I’ve never seen Aqua Regia because it’s quite a nasty
material, you have to use it in the fume cupboard, because otherwise, because of these fumes
of NO2 and unless you want to dissolve gold, you don’t
usually need this. It is a pretty good cleaning material
if you have glassware, beakers things like that that you
can’t clean any other way. The sort of last resort is
‘we’ll try Aqua Regia to see if that’ll do it?’ you know
really *** the dirt. And it sometimes works, not always,
depends what the dirt is.
Aqua Regia is Latin, for Aqua is the Latin for ‘water’ as
in ‘aqueduct’ and also we use it in English and the word
‘aqueous’ and things like that. There is…and Regia is the
Latin for ‘royal’ as in ‘regal’, and comes from the word
Rex which means the word ‘king’ in Latin.
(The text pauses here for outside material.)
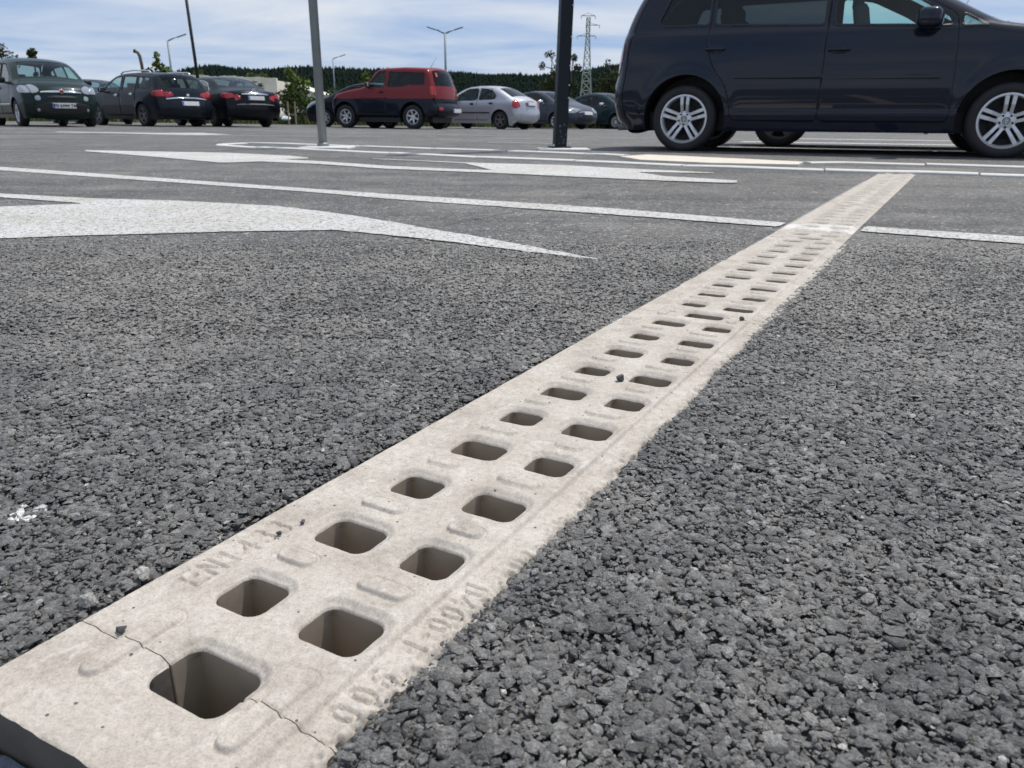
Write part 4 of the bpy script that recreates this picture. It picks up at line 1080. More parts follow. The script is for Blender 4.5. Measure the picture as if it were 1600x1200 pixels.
M_PLBLUE = pmat('plate_blue', (0.03, 0.06, 0.42), 0.5)
M_INK = pmat('plate_ink', (0.02, 0.02, 0.02), 0.6)
G_CLEAR = glass_mat('green_tinted_glass', (0.66, 0.84, 0.80))
G_DARK = glass_mat('privacy_glass', (0.20, 0.235, 0.24))
G_GREY = glass_mat('grey_glass', (0.50, 0.58, 0.58))
def car_paint(name, col, metal=0.0, rough=0.35): return pmat(name, col, rough, metal=metal, coat=0.32, spec=0.08)

_ico = [('x',)]
class Body:
    """car body surface: sides are a height field over the side view, the rest is lofted along the silhouette"""
    def __init__(s, sp):
        s.sp = sp; s.sil = chaikin(sp['sil'], 3) if not sp.get('boxy') else chaikin(round_poly(sp['sil'], sp['boxy'], False), 1)
        d = np.hypot(*np.diff(s.sil, axis=0).T); s.s = np.concatenate([[0], np.cumsum(d)])
        s.L = sp['sil'][-1][0]; s.xm = (s.sil[:, 0].min() + s.sil[:, 0].max()) / 2; s.hl = (s.sil[:, 0].max() - s.sil[:, 0].min()) / 2
        t = np.gradient(s.sil, axis=0); t /= np.linalg.norm(t, axis=1)[:, None]; s.nrm = np.column_stack([-t[:, 1], t[:, 0]])
        s.closed = np.vstack([s.sil, [[s.sil[-1][0] - 0.05, sp.get('sill', 0.2)], [s.sil[0][0] + 0.05, sp.get('sill', 0.2)]]])
    def S0(s, x, z):
        sp = s.sp; W = sp['W'] / 2
        e = np.clip(np.abs(x - s.xm) / s.hl, 0, 1)
        w = W * (1 - sp.get('taper', 0.07) * e ** 5)
        belt = sp['belt']
        y = w - 0.05 * np.clip((0.62 - z) / 0.42, 0, 1) ** 2 - 0.022 * np.clip((z - 0.72) / (belt - 0.72), 0, 1) ** 2
        y = y - sp.get('tumble', 0.32) * np.clip(z - belt, 0, 2) - 0.02 * sstep(belt - 0.01, belt + 0.05, z)
        if 'crease' in sp:
            zc_ = sp['crease']; y = y + 0.010 * sstep(zc_ + 0.015, zc_ - 0.015, z) * (np.abs(x - s.xm) < s.hl - 0.9)
        for wx in sp['axles']:
            dd = np.hypot(x - wx, z - sp['wr']) - sp['ra']
            y = y + sp.get('flare', 0.012) * np.exp(-(np.clip(dd, 0, 9) / 0.07) ** 2)
        return y
    def rr(s, x):
        e = np.clip((np.abs(x - s.xm) - (s.hl - 0.55)) / 0.55, 0, 1)
        return s.sp.get('r', 0.075) + (s.sp.get('rend', 0.20) - s.sp.get('r', 0.075)) * e * e
    def side(s, x, z):
        d = sd_line(x, z, s.sil); r = s.rr(x); q = np.clip(1 - d / r, 0, 1)
        return s.S0(x, z) - r * (1 - np.sqrt(np.clip(1 - q * q, 0, 1)))
    def at(s, sv):
        x = np.interp(sv, s.s, s.sil[:, 0]); z = np.interp(sv, s.s, s.sil[:, 1])
        nx = np.interp(sv, s.s, s.nrm[:, 0]); nz_ = np.interp(sv, s.s, s.nrm[:, 1]); return x, z, nx, nz_
    def w(s, sv): x, z, _, _ = s.at(sv); return s.S0(x, z) - s.rr(x)
    def strip(s, sv, y, off=0.0):
        x, z, nx, nz_ = s.at(sv); w = s.w(sv); q = np.clip(np.abs(y) / w, 0, 1)
        b = (s.sp.get('crown', 0.035) + 0.075 * np.abs(nx)) * (1 - q ** 2.4) + off
        return np.column_stack([x + nx * b, y, z + nz_ * b])
    def s_of(s, p):
        return float(s.s[np.argmin(np.hypot(s.sil[:, 0] - p[0], s.sil[:, 1] - p[1]))])
    def s_at_z(s, z, front):
        m = (s.sil[:, 0] > s.xm) == front
        ss, zz = s.s[m], s.sil[m, 1]; k = np.argsort(zz); return np.interp(z, zz[k], ss[k])

def grid_of(a0, a1, b0, b1, h):
    a = np.linspace(a0, a1, max(3, int((a1 - a0) / h) + 2)); b = np.linspace(b0, b1, max(3, int((b1 - b0) / h) + 2))
    return a, b, *np.meshgrid(a, b, indexing='ij')

def side_part(B, f, box, h, off=0.0, sgn=1, skirt=0.0):
    xs, zs, X, Z = grid_of(*box, h)
    V, Fc = clip_grid(xs, zs, f(X, Z))
    if not len(Fc): return [], []
    y = B.side(V[:, 0], V[:, 1]) + off
    P = np.column_stack([V[:, 0], sgn * y, V[:, 1]])
    Fc = [fc[::-1] for fc in Fc] if sgn > 0 else Fc
    if skirt:
        be = boundary_edges(Fc); n = len(P); Q = P.copy(); Q[:, 1] -= sgn * skirt
        P = np.vstack([P, Q]); Fc = Fc + [[b, a, a + n, b + n] for a, b in be]
    return P.tolist(), Fc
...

Well there is quite a famous story about Aqua Regia and
the institute of Niels Bohr, the Nobel Prize winner, who
had an institute in Copenhagen and at the beginning of
the Second World War when Denmark was still neutral,
two German Nobel Prize winners, Max von Laue and
Frank who had won the Nobel Prize before the Second
World War sent their gold medals for safe-keeping to
Denmark and someone in the lab at, in Denmark, dissolved them in Aqua Regia and just put
the bottle on the shelf where there were lots of other bottles
of chemicals and they stayed there the whole
war because nobody realised that they were gold and after
the war the gold was recovered, the medals were re-struck
and given back to the Nobel Prize winners.